Manifestement, les opérations de cantonnement sont du coup altérées, dès lors que les chiffres annoncés par les groupes armés sont visiblement erronés. Pris tous les deux dans la faute de la surenchère outrancière, quant à l’effectivité des listes de leurs combattants, il est évident que CMA et Plateforme ne sont pas forcément dans la logique d’aider le processus à sortir de l’ornière. Et pour cause ? De graves dysfonctionnements en matière comptable et financière qui pourront en découler. Il est évident, pour beaucoup d’observateurs, que le nombre des combattants est anormalement augmenté, par les mouvements armés, pour d’évidentes raisons financières. C’est d’ailleurs pour cette raison que le nombre des combattants est revu à la hausse. Mais, selon les mêmes sources, c’est pour cette raison fallacieuse de surévaluer le nombre des hommes sur le terrain qui constituera un goulot d’étranglement certain pour le processus de cantonnement. Face à tel nombre si élevé de combattants, le processus DDR est donc forcément coûteux et exorbitant.

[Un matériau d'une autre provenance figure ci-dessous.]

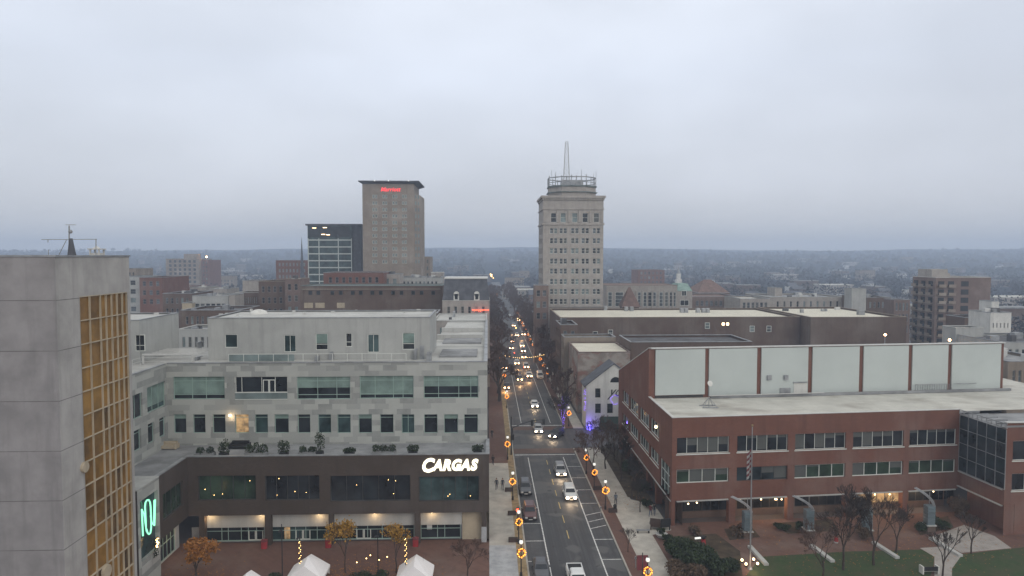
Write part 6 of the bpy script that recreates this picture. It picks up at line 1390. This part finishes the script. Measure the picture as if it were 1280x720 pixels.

Et dès lors qu’il s’agit manifestement de chiffres biaisés et erronés, volontairement annoncés par les groupes armés, il est évident que l’Etat y fera quelques réserves d’autant qu’il s’agit avant tout de la gestion de fonds publics qui doit obéir à des règles comptables et financières rigoureuses. En la matière, la logique des mouvements armés est d’autant plus connue qu’une simple précaution des autorités nationales face à ces questions, surtout lorsqu’il s’agit des questions financières, est assimilable à un retard contre le processus de mise en œuvre de l’accord de paix.

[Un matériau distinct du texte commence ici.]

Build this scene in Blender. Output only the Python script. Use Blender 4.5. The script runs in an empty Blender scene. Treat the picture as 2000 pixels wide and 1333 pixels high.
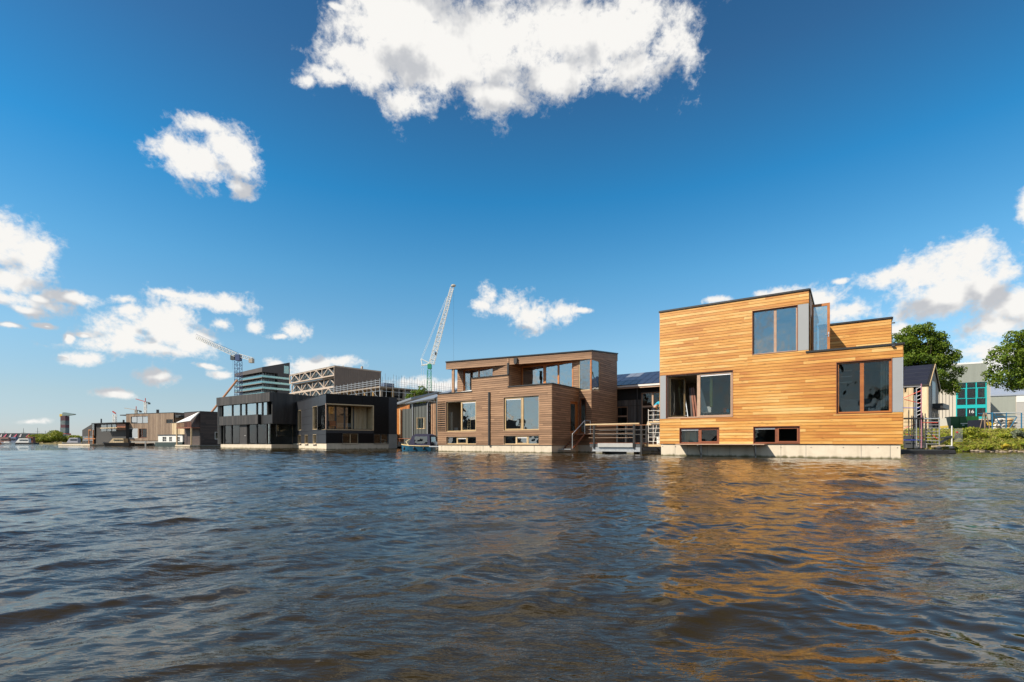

Ce qui est sûr, c’est qu’une fois que l’État décidera d’examiner la situation financière, devenue faramineuse avec les vrais faux chiffres annoncés par les groupes armés sur le nombre de leurs combattants, il n’est pas exclu que ces mêmes groupes crient au scandale, en mettant une pression stérile sur l’État, accusé, en ce moment de tout, même pour les fautes qu’il n’a pas commises, comme dans le cas de l’augmentation anormale du nombre des combattants dans le but de disposer de l’argent frais au détriment de l’orthodoxie financière et comptable en la matière.
Dans ce cas d’espèce, et pour ne pas laisser envenimer la situation, c’est à l’Onu, qui dispose des chiffres réels, établis par un rapport secret que la Minusma a fait, à partir du nombre réel des hommes identifiés, çà et là, de taper du poing sur la table. En vertu du mandat dont elle dispose dans le cadre du processus de la stabilisation du Mali, elle en a le pouvoir et les moyens d’initier des sanctions ciblées à l’encontre de ceux qui torpillent par leurs actes le processus de paix, enclenché au Mali, et dont la concrétisation doit mobiliser les efforts de chacun des acteurs concernés.